"...we should pass over all biographies of 'the good and the great,' while we search carefully the slight records of wretches who died in prison, in Bedlam, or upon the gallows."
~Edgar Allan Poe

Wednesday, April 7, 2021

Newspaper Clipping of the Day

Via Newspapers.com



When I come across a newspaper story explaining how exploding corpses are a palliative to grief, by God I’m running with it.  The “Kansas City Daily Gazette,” January 31, 1888:


"I don't think I ever heard of anything quite so ghastly as the experience Mrs.--I mustn’t give her right name--Mrs. Graham, of New Orleans, had a number of years ago,” observes a contributor to the Chicago Times. I am pretty sure it has never been told in print, though it is true in every particular, except as to the names. A small party of us had been traveling through the Holy Land, and had just gone over into Egypt, where Mr. Graham, a man of wealth and culture, met with an accident that cost him his life. Of course we all were terribly shocked, and as for poor Mrs. Graham, she was utterly inconsolable. As soon as she came out of the swoon into which she fell when she first heard the dreadful news, she sat and rocked herself to and fro and wrung her hands in the most exquisite grief. We did everything and said everything we could think of, but nothing consoled her in the least. 

"Finally it was decided that we should have the body embalmed and start for home with it as soon as possible. I was deputed to find an undertaker, and I want to say right here that, however much the ancient Egyptian used to know about embalming, the modern knows but very little. After almost a day's search I succeeded, however, in finding a man who at least said he could fix the body so that it should be preserved for several months. When he had completed his work we placed the remains in an air-tight burial case, which we then inclosed in a box. Thus it was taken on shipboard, and we all set out for home. 

During all this time poor Mrs. Graham called constantly for her husband, and would not be comforted. We were all fearful that she would lose her reason. The ship's doctor did everything he could think of, but as soon as she came out from under the influence of his opiates she resumed her moaning calls for her husband. We told her that Mr. Graham could not come back; that all that remained of his mortal self was in the box. Then she pleaded to be taken to the box. On advice of the doctor we had the box brought into the cabin, and Mrs. Graham knelt down beside it and rocked backward and forward in her agony, praying aloud to the Lord to open the coffin and give back her dear husband to her. 
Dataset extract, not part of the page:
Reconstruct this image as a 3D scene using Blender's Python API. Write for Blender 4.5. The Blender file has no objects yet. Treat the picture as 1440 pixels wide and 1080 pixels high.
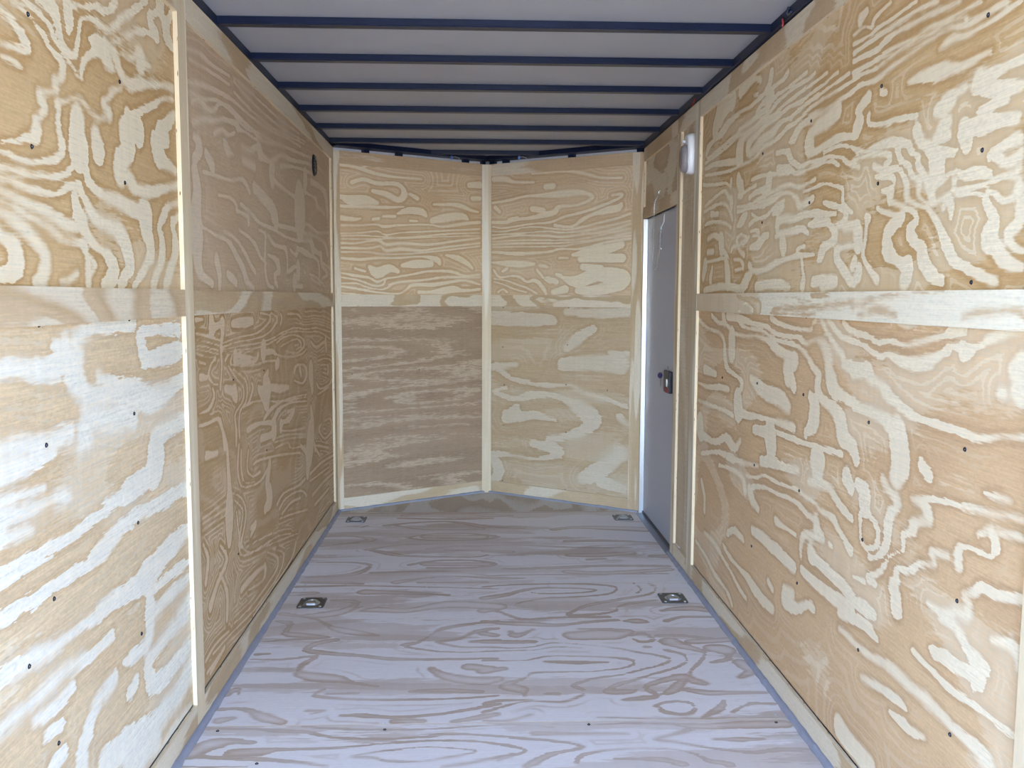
import bpy, bmesh, math, random
import numpy as np
from mathutils import Vector, Matrix

S = bpy.context.scene
C = S.collection
random.seed(4)

# ---------------------------------------------------------------- camera
F_PX, PITCH, YAW, ROLL, EYE = 1292.6, 0.0946874922, 0.0394722697, 0.00363265485, 1.19
cy, sy = math.cos(YAW), math.sin(YAW)
fw = Vector((sy, cy, 0)); rt = Vector((cy, -sy, 0)); up = Vector((0, 0, 1))
f2 = fw * math.cos(PITCH) - up * math.sin(PITCH)
u2 = up * math.cos(PITCH) + fw * math.sin(PITCH)
r3 = rt * math.cos(ROLL) + u2 * math.sin(ROLL)
u3 = u2 * math.cos(ROLL) - rt * math.sin(ROLL)
cam = bpy.data.objects.new('camera', bpy.data.cameras.new('camera'))
C.objects.link(cam)
cam.data.sensor_width = 36; cam.data.lens = F_PX / 1440 * 36
cam.data.clip_start = 0.01
m = Matrix.Identity(4)
for i, a in enumerate((r3, u3, -f2)):
    for k in range(3): m[k][i] = a[k]
m[2][3] = EYE
cam.matrix_world = m
S.camera = cam

# ---------------------------------------------------------------- world, sun, exposure
W = bpy.data.worlds.new('sky'); S.world = W; W.use_nodes = True
wn = W.node_tree.nodes; wl = W.node_tree.links
sky = wn.new('ShaderNodeTexSky'); sky.sky_type = 'NISHITA'; sky.sun_disc = False
sky.sun_elevation = math.radians(48); sky.sun_rotation = math.radians(20)
sky.air_density = 1.0; sky.dust_density = .6; sky.ozone_density = 2.0
bg = wn['Background']; bg.inputs['Strength'].default_value = 0.60
tint = wn.new('ShaderNodeMix'); tint.data_type = 'RGBA'; tint.blend_type = 'MULTIPLY'; tint.inputs[0].default_value = 1
tint.inputs[7].default_value = (1.0, .99, 1.11, 1)
wl.new(sky.outputs[0], tint.inputs[6]); wl.new(tint.outputs[2], bg.inputs[0])
sun = bpy.data.objects.new('sun', bpy.data.lights.new('sun', 'SUN')); C.objects.link(sun)
sun.data.energy = 3.0; sun.data.angle = math.radians(0.6); sun.data.color = (1.0, .96, .90)
sun.rotation_euler = Vector((0.35, 0.75, 1.05)).to_track_quat('Z', 'Y').to_euler()
S.view_settings.view_transform = 'Standard'; S.view_settings.look = 'None'
S.view_settings.gamma = 1; S.view_settings.use_curve_mapping = False
S.view_settings.exposure = 2.78
S.cycles.use_denoising = True
S.cycles.max_bounces = 12; S.cycles.diffuse_bounces = 8
S.cycles.sample_clamp_indirect = 6

# ---------------------------------------------------------------- places (metres)
XL, XR = -0.762, 0.900            # faces of the plywood strips on the side walls
REAR = -0.45                      # open rear of the trailer
NA, NB, NC = Vector((XL, 5.04, 0)), Vector((.066, 5.545, 0)), Vector((XR, 4.985, 0))
WOOD_TOP, BOW_Z, ROOF_Z = 1.980, 1.990, 2.013
TH = 0.011                        # strip thickness: panels lie this far back

def ray(u, v):
    return (r3 * ((u - 720) / F_PX) - u3 * ((v - 540) / F_PX) + f2)
EYEP = Vector((0, 0, EYE))
def hit(u, v, O, N):              # where a sight line through the photo meets a plane
    d = ray(u, v); return EYEP + d * ((O - EYEP).dot(N) / d.dot(N))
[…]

"Then followed the most marvelous and awful thing I ever heard of, and yet, awful and ghastly as it is, I never can think of it without laughing. There was a crash and a report that filled the cabin, and before we could imagine what it was, Mrs. Graham was hurled back several feet upon the floor, and the air was filled with pieces of the box, and of the coffin and of the corpse. That Egyptian undertaker had embalmed the body with some sort of chemicals that had fermented, and the corpse had exploded. It had blown into a thousand pieces all over the cabin. In an instant Mrs. Graham, who was not hurt at all, took in the whole situation, and saw how it had all happened, and right in the midst of her terrible grief the ridiculousness of the thing struck her, and she burst out in laughter. As soon as we gathered our scattered senses we thought that now she had surely become a maniac, but in a little while we learned that it was genuine and sane laughter. She had many a crying spell after that, but as soon as she began to weep she ran away, for her tears were always the harbinger of laughter which she could not control and did not want to display. The doctor said that explosion probably saved her reason."